TASK OBJECTIVE: Retype the listing that follows, word for word.

* * * * * * * * *

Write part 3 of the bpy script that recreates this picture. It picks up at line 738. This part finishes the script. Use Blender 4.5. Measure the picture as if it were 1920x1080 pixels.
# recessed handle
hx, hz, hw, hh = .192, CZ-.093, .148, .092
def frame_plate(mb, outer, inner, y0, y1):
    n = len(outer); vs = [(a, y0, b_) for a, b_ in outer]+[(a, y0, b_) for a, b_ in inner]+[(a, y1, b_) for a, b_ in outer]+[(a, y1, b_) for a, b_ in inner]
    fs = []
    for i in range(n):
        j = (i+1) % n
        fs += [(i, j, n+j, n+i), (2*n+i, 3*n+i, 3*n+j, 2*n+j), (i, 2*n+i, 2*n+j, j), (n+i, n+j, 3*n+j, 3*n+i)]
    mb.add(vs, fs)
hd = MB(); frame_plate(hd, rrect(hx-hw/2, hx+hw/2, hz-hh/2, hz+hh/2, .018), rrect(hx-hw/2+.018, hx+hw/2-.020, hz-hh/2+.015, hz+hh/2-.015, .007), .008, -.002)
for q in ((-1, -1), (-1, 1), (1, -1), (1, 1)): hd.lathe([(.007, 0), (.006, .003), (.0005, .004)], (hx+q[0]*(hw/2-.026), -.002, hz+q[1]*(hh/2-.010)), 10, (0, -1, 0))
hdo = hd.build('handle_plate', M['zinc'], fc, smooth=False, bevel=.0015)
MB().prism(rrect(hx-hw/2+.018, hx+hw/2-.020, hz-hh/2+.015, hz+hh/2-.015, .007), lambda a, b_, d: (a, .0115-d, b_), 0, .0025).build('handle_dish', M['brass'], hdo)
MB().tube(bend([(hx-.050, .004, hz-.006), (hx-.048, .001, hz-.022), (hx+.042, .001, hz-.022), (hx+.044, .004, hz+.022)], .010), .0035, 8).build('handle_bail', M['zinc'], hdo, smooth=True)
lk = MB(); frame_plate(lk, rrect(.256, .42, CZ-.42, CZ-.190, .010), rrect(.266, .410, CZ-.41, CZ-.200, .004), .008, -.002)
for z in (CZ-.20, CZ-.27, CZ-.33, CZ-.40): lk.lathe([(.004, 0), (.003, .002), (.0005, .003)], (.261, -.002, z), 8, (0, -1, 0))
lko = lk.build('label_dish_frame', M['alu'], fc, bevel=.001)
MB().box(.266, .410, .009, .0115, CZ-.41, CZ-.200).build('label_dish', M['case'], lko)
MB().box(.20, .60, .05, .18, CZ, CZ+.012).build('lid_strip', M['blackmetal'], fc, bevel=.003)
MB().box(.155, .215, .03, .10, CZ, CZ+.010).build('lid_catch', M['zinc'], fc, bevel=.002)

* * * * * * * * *

ANSWER IN FULL:
Write part 3 of the bpy script that recreates this picture. It picks up at line 738. This part finishes the script. Use Blender 4.5. Measure the picture as if it were 1920x1080 pixels.
# recessed handle
hx, hz, hw, hh = .192, CZ-.093, .148, .092
def frame_plate(mb, outer, inner, y0, y1):
    n = len(outer); vs = [(a, y0, b_) for a, b_ in outer]+[(a, y0, b_) for a, b_ in inner]+[(a, y1, b_) for a, b_ in outer]+[(a, y1, b_) for a, b_ in inner]
    fs = []
    for i in range(n):
        j = (i+1) % n
        fs += [(i, j, n+j, n+i), (2*n+i, 3*n+i, 3*n+j, 2*n+j), (i, 2*n+i, 2*n+j, j), (n+i, n+j, 3*n+j, 3*n+i)]
    mb.add(vs, fs)
hd = MB(); frame_plate(hd, rrect(hx-hw/2, hx+hw/2, hz-hh/2, hz+hh/2, .018), rrect(hx-hw/2+.018, hx+hw/2-.020, hz-hh/2+.015, hz+hh/2-.015, .007), .008, -.002)
for q in ((-1, -1), (-1, 1), (1, -1), (1, 1)): hd.lathe([(.007, 0), (.006, .003), (.0005, .004)], (hx+q[0]*(hw/2-.026), -.002, hz+q[1]*(hh/2-.010)), 10, (0, -1, 0))
hdo = hd.build('handle_plate', M['zinc'], fc, smooth=False, bevel=.0015)
MB().prism(rrect(hx-hw/2+.018, hx+hw/2-.020, hz-hh/2+.015, hz+hh/2-.015, .007), lambda a, b_, d: (a, .0115-d, b_), 0, .0025).build('handle_dish', M['brass'], hdo)
MB().tube(bend([(hx-.050, .004, hz-.006), (hx-.048, .001, hz-.022), (hx+.042, .001, hz-.022), (hx+.044, .004, hz+.022)], .010), .0035, 8).build('handle_bail', M['zinc'], hdo, smooth=True)
lk = MB(); frame_plate(lk, rrect(.256, .42, CZ-.42, CZ-.190, .010), rrect(.266, .410, CZ-.41, CZ-.200, .004), .008, -.002)
for z in (CZ-.20, CZ-.27, CZ-.33, CZ-.40): lk.lathe([(.004, 0), (.003, .002), (.0005, .003)], (.261, -.002, z), 8, (0, -1, 0))
lko = lk.build('label_dish_frame', M['alu'], fc, bevel=.001)
MB().box(.266, .410, .009, .0115, CZ-.41, CZ-.200).build('label_dish', M['case'], lko)
MB().box(.20, .60, .05, .18, CZ, CZ+.012).build('lid_strip', M['blackmetal'], fc, bevel=.003)
MB().box(.155, .215, .03, .10, CZ, CZ+.010).build('lid_catch', M['zinc'], fc, bevel=.002)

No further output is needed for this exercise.